Punktschriftdruck in der Praxis

Einmal installiert und eingerichtet, stehen Schwarzschriftdrucker in jedem druckfähigen Anwendungsprogramm eines Computers zur Verfügung. Ohne dass Anwender Dokumente oder den Drucker selbst technisch vorbereiten müssen, kann jede Datei auf Knopfdruck in Schwarzschrift gedruckt werden. Möglich wird dies durch genormte Druckerbefehlssprachen wie die PCL (Printer Command Language) oder die Seitenbeschreibungssprachen Postscript bzw. das PDF = Portable Document Format. Diese garantieren die „gegenseitige Verständigung“ zwischen einem Computer und einem Drucker.

Im Gegensatz dazu sind nur wenige Brailledrucker in der Lage, über diese und weitere, teils betriebssystemabhängige technische Standards (wie etwa GDI =(Graphics Device Interface unter Microsoft Windows) mit einem Computer zu kommunizieren. In der Regel müssen Druckparameter wie die Seitenbreite, die Blattlänge und vieles Mehr im Vorhinein vom Benutzer über ein Bedienfeld am Drucker eingestellt werden.

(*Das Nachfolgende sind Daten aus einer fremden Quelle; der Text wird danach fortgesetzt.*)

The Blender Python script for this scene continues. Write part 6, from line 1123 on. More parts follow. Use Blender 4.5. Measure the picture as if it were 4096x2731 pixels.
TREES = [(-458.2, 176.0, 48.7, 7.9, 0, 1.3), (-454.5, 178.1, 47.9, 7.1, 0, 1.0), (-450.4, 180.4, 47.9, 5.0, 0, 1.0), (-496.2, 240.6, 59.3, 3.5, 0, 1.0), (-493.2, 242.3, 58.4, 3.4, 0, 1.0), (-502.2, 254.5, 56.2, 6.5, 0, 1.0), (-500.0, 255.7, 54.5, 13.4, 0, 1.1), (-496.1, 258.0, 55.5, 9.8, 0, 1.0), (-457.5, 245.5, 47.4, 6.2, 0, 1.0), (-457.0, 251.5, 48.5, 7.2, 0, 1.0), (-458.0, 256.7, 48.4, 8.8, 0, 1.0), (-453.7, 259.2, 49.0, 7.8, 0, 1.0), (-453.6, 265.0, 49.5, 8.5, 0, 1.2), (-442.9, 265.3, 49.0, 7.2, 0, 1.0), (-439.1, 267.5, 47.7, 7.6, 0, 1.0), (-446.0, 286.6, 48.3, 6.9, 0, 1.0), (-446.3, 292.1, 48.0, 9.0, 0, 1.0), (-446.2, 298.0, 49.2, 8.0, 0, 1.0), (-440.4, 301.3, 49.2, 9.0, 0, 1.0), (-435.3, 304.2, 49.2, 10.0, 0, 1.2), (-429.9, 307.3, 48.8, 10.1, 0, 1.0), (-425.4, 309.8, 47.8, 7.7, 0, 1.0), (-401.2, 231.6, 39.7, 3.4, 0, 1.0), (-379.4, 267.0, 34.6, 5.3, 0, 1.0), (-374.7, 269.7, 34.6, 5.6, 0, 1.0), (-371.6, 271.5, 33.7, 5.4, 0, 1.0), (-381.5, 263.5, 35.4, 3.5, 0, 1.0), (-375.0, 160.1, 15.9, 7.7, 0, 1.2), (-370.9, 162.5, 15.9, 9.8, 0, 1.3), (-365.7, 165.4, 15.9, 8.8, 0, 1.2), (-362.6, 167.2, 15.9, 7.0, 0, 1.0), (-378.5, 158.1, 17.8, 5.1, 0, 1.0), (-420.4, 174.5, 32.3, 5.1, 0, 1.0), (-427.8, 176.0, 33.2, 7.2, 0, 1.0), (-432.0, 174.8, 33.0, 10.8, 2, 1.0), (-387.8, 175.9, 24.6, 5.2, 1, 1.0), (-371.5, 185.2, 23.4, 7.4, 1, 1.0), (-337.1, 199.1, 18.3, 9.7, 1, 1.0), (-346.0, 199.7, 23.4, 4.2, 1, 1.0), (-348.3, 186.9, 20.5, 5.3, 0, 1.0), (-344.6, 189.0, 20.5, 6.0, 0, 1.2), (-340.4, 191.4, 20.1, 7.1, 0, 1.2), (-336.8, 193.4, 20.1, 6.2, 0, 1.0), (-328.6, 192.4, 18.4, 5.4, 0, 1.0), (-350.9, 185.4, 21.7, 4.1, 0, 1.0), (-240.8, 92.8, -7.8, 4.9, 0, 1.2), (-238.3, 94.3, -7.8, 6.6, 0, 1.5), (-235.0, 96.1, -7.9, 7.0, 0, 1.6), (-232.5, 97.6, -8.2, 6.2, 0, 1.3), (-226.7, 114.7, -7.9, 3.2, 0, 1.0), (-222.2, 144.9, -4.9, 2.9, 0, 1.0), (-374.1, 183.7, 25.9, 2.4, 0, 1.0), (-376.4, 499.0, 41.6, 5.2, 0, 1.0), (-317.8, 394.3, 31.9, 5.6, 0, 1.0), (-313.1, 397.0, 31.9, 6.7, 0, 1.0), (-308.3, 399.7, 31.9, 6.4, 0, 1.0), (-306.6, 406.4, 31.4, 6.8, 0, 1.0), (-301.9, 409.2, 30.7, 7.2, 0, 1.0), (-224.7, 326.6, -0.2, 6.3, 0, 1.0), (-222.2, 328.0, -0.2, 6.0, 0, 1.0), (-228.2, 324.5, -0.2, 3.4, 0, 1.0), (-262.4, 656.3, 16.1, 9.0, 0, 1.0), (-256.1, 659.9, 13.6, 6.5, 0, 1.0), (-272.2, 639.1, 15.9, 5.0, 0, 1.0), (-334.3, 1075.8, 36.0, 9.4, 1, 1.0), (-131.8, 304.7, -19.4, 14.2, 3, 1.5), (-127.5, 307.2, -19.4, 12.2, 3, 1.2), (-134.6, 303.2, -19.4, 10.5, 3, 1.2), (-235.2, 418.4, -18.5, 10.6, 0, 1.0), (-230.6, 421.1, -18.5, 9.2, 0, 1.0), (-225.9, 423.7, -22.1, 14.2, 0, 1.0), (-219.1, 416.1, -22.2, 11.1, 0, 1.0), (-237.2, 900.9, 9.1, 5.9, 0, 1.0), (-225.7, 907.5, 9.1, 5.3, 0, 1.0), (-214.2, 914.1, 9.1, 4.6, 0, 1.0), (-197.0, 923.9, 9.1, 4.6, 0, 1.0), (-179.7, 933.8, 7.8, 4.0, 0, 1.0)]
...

Punktschriftpapier ist dicker, schwerer und unflexibler als Schwarzschriftpapier. Deshalb sollte bei Längeren Druckvorgängen regelmäßig kontrolliert werden, ob der Brailledrucker das noch leere Papier korrekt einzieht, die gerade gedruckte Seite korrekt transportiert und ob sich die bereits bedruckten Blätter korrekt stapeln. Knicke im fehlerhaft gefalteten bedruckten Papierstapel machen das Ertasten der Punkte schwierig, und ein Papierstau im Gerät verzögert den ohnehin im Vergleich zur Herstellung von Schwarzschrift-Papierdokumenten zeitintensiveren Druckvorgang.

Bei längeren Brailledrucken gilt es also, den Drucker niemals vollkommen unbeobachtet zu lassen.

Kostenübernahme

Die Kosten eines Brailledruckers für den privaten Gebrauch werden nur in Ausnahmefällen von der gesetzlichen Krankenversicherung übernommen. Für die Verwendung in Schule und Ausbildung können ggf. Sozialhilfeträger Kosten übernehmen. Die Finanzierung eines Brailledruckers im Rahmen einer Arbeitsplatzausstattung übernimmt bei Leistungen zur Teilhabe am Arbeitsleben gem. §49 SGB IX der jeweilige Rehabilitationsträger (Kostenträger), bei begleitender Hilfe im Arbeitsleben gem. §185 SGB IX in der Regel das Integrationsamt.